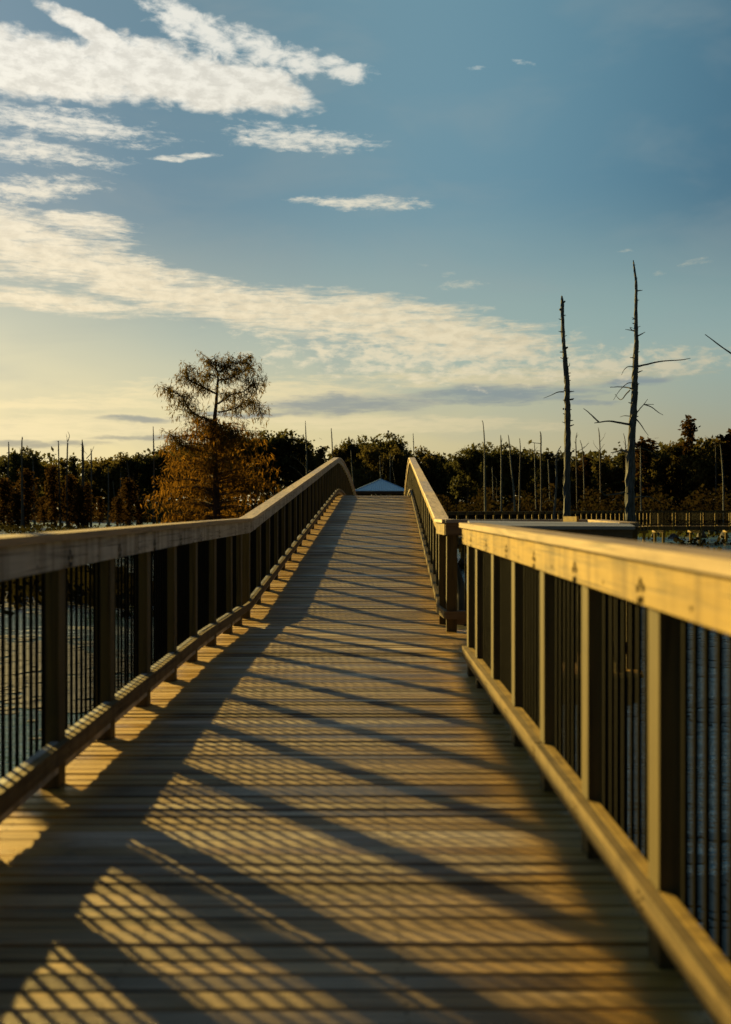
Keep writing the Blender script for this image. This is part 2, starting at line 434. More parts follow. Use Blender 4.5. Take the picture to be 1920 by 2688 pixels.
# near side with broad tilted ledge
p = [(.93, 9.12, 0), (2.30, 9.12, 0)]
mb = MB()
for x in (1.02, 1.65, 2.24): mb.box(x-.045, x+.045, 8.98, 9.07, -.3, 1.2)
mb.build('post', M['post'], lo)
mb = MB(); mb.box(.93, 2.33, 8.94, 8.978, 1.085, 1.225); mb.box(.93, 2.33, 9.072, 9.11, 1.085, 1.225); mb.box(.93, 2.30, 9.072, 9.11, .16, .27)
mb.build('fascia_board', M['railx'], lo)
mb = MB()
for k in range(13): mb.box(1.10+k*.09, 1.134+k*.09, 8.943, 8.977, .09, 1.083)
mb.build('baluster_panel', M['picket'], lo)
mb = MB()
mb.quad_box([(.95,8.90,1.232),(2.34,8.90,1.228),(2.35,9.06,1.245),(.95,9.06,1.252),(.95,8.90,1.262),(2.34,8.90,1.256),(2.35,9.06,1.270),(.95,9.06,1.284)])
mb.quad_box([(.95,9.066,1.254),(2.35,9.066,1.246),(2.36,9.24,1.256),(.95,9.24,1.27),(.95,9.066,1.286),(2.35,9.066,1.272),(2.36,9.24,1.282),(.95,9.24,1.302)])
mb.build('ledge_cap', M['ledge'], lo)
mb = MB()
mb.bar((2.30, 11.86, 0), (2.40, 11.60, 0), (1, .35), 0, .03, 1.25, 1.32)
mb.build('corner_block', M['rail'], lo)

# ================================================================== far boardwalk on the right
fb = thing('boardwalk', 'far wooden boardwalk on piles crossing the marsh on the right behind the dead trees', 'boardwalk', (18, 75, 0))
fpath = [(3.2, 48.5, 0), (24.2, 87, 0), (46, 88.5, 0)]
segs = []
L = 0
for A, B in zip(fpath, fpath[1:]):
    d = math.hypot(B[0]-A[0], B[1]-A[1]); segs.append((L, L+d, A, B)); L += d
dk, st = MB(), MB()
for (a, b, A, B) in segs:
    dx, dy = (B[0]-A[0])/(b-a), (B[1]-A[1])/(b-a); out = (-dy, dx)
    n = int((b-a)/.145)
    for k in range(n):
        p = Vector(A).lerp(Vector(B), k/n); q = Vector(A).lerp(Vector(B), (k+.94)/n)
        dk.bar(p, q, out, -.06, 2.3, -.04, 0)
    st.bar(A, B, out, -.03, .03, -.34, -.042); st.bar(A, B, out, 2.2, 2.26, -.34, -.042)
dk.build('deck', M['farwood'], fb); st.build('girders', M['farwood'], fb)
for off, nm in ((0, 'n'), (2.24, 'f')):
    fa, ca, ta = MB(), MB(), MB()
    for (a, b, A, B) in segs:
        dx, dy = (B[0]-A[0])/(b-a), (B[1]-A[1])/(b-a); out = (-dy, dx)
        ca.bar(A, B, out, off-.08, off+.08, 1.246, 1.284)
        fa.bar(A, B, out, off-.02, off+.02, 1.12, 1.244)
        ta.bar(A, B, out, off-.02, off+.02, .1, .2)
        n = round((b-a)/1.22)
        for k in range(n):
            p = Vector(A).lerp(Vector(B), (k+.5)/n)
            w_ = -.11 if off == 0 else off+.11; qx, qy = p.x+out[0]*w_, p.y+out[1]*w_
            m_ = MB(); m_.box(qx-.05, qx+.05, qy-.06, qy+.06, -.3 if off == 0 else 0, 1.244); m_.build('post', M['rail'], fb)
            m_ = MB(); q0 = Vector(A).lerp(Vector(B), k/n)
            nb = 10
            for j in range(nb):
                t = (k+(j+.5)/nb)/n; q = Vector(A).lerp(Vector(B), t)
                m_.bar(q-Vector((dx*.017, dy*.017, 0)), q+Vector((dx*.017, dy*.017, 0)), out, off+.022, off+.052, .1, 1.12)
            m_.build('baluster_panel', M['picket'], fb)
    fa.build('fascia_board', M['farwood'], fb); ca.build('cap_rail', M['farwood'], fb); ta.build('toe_board', M['farwood'], fb)
for (a, b, A, B) in segs:
    dx, dy = (B[0]-A[0])/(b-a), (B[1]-A[1])/(b-a); out = (-dy, dx)
    n = round((b-a)/3.1)
    for k in range(n):
        p = Vector(A).lerp(Vector(B), (k+.35)/n)
        m_ = MB(); m_.bar(p-Vector((dx*.12, dy*.12, 0)), p+Vector((dx*.12, dy*.12, 0)), out, -.25, 2.5, -.56, -.345); m_.build('pile_cap', M['rail'], fb)
        for w in (.1, 2.1):
            m_ = MB(); q = (p.x+out[0]*w, p.y+out[1]*w)
            m_.tube([(q[0], q[1], -3.2), (q[0], q[1], -.565)], [.14, .13], 8); m_.build('pile', M['rail'], fb)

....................

▶ **WHAT IS NEEDED**:
Your task is to repeat the data above exactly while excluding the pictures.

▶ **ANSWER TO THE EXERCISE**:
Keep writing the Blender script for this image. This is part 2, starting at line 434. More parts follow. Use Blender 4.5. Take the picture to be 1920 by 2688 pixels.
# near side with broad tilted ledge
p = [(.93, 9.12, 0), (2.30, 9.12, 0)]
mb = MB()
for x in (1.02, 1.65, 2.24): mb.box(x-.045, x+.045, 8.98, 9.07, -.3, 1.2)
mb.build('post', M['post'], lo)
mb = MB(); mb.box(.93, 2.33, 8.94, 8.978, 1.085, 1.225); mb.box(.93, 2.33, 9.072, 9.11, 1.085, 1.225); mb.box(.93, 2.30, 9.072, 9.11, .16, .27)
mb.build('fascia_board', M['railx'], lo)
mb = MB()
for k in range(13): mb.box(1.10+k*.09, 1.134+k*.09, 8.943, 8.977, .09, 1.083)
mb.build('baluster_panel', M['picket'], lo)
mb = MB()
mb.quad_box([(.95,8.90,1.232),(2.34,8.90,1.228),(2.35,9.06,1.245),(.95,9.06,1.252),(.95,8.90,1.262),(2.34,8.90,1.256),(2.35,9.06,1.270),(.95,9.06,1.284)])
mb.quad_box([(.95,9.066,1.254),(2.35,9.066,1.246),(2.36,9.24,1.256),(.95,9.24,1.27),(.95,9.066,1.286),(2.35,9.066,1.272),(2.36,9.24,1.282),(.95,9.24,1.302)])
mb.build('ledge_cap', M['ledge'], lo)
mb = MB()
mb.bar((2.30, 11.86, 0), (2.40, 11.60, 0), (1, .35), 0, .03, 1.25, 1.32)
mb.build('corner_block', M['rail'], lo)

# ================================================================== far boardwalk on the right
fb = thing('boardwalk', 'far wooden boardwalk on piles crossing the marsh on the right behind the dead trees', 'boardwalk', (18, 75, 0))
fpath = [(3.2, 48.5, 0), (24.2, 87, 0), (46, 88.5, 0)]
segs = []
L = 0
for A, B in zip(fpath, fpath[1:]):
    d = math.hypot(B[0]-A[0], B[1]-A[1]); segs.append((L, L+d, A, B)); L += d
dk, st = MB(), MB()
for (a, b, A, B) in segs:
    dx, dy = (B[0]-A[0])/(b-a), (B[1]-A[1])/(b-a); out = (-dy, dx)
    n = int((b-a)/.145)
    for k in range(n):
        p = Vector(A).lerp(Vector(B), k/n); q = Vector(A).lerp(Vector(B), (k+.94)/n)
        dk.bar(p, q, out, -.06, 2.3, -.04, 0)
    st.bar(A, B, out, -.03, .03, -.34, -.042); st.bar(A, B, out, 2.2, 2.26, -.34, -.042)
dk.build('deck', M['farwood'], fb); st.build('girders', M['farwood'], fb)
for off, nm in ((0, 'n'), (2.24, 'f')):
    fa, ca, ta = MB(), MB(), MB()
    for (a, b, A, B) in segs:
        dx, dy = (B[0]-A[0])/(b-a), (B[1]-A[1])/(b-a); out = (-dy, dx)
        ca.bar(A, B, out, off-.08, off+.08, 1.246, 1.284)
        fa.bar(A, B, out, off-.02, off+.02, 1.12, 1.244)
        ta.bar(A, B, out, off-.02, off+.02, .1, .2)
        n = round((b-a)/1.22)
        for k in range(n):
            p = Vector(A).lerp(Vector(B), (k+.5)/n)
            w_ = -.11 if off == 0 else off+.11; qx, qy = p.x+out[0]*w_, p.y+out[1]*w_
            m_ = MB(); m_.box(qx-.05, qx+.05, qy-.06, qy+.06, -.3 if off == 0 else 0, 1.244); m_.build('post', M['rail'], fb)
            m_ = MB(); q0 = Vector(A).lerp(Vector(B), k/n)
            nb = 10
            for j in range(nb):
                t = (k+(j+.5)/nb)/n; q = Vector(A).lerp(Vector(B), t)
                m_.bar(q-Vector((dx*.017, dy*.017, 0)), q+Vector((dx*.017, dy*.017, 0)), out, off+.022, off+.052, .1, 1.12)
            m_.build('baluster_panel', M['picket'], fb)
    fa.build('fascia_board', M['farwood'], fb); ca.build('cap_rail', M['farwood'], fb); ta.build('toe_board', M['farwood'], fb)
for (a, b, A, B) in segs:
    dx, dy = (B[0]-A[0])/(b-a), (B[1]-A[1])/(b-a); out = (-dy, dx)
    n = round((b-a)/3.1)
    for k in range(n):
        p = Vector(A).lerp(Vector(B), (k+.35)/n)
        m_ = MB(); m_.bar(p-Vector((dx*.12, dy*.12, 0)), p+Vector((dx*.12, dy*.12, 0)), out, -.25, 2.5, -.56, -.345); m_.build('pile_cap', M['rail'], fb)
        for w in (.1, 2.1):
            m_ = MB(); q = (p.x+out[0]*w, p.y+out[1]*w)
            m_.tube([(q[0], q[1], -3.2), (q[0], q[1], -.565)], [.14, .13], 8); m_.build('pile', M['rail'], fb)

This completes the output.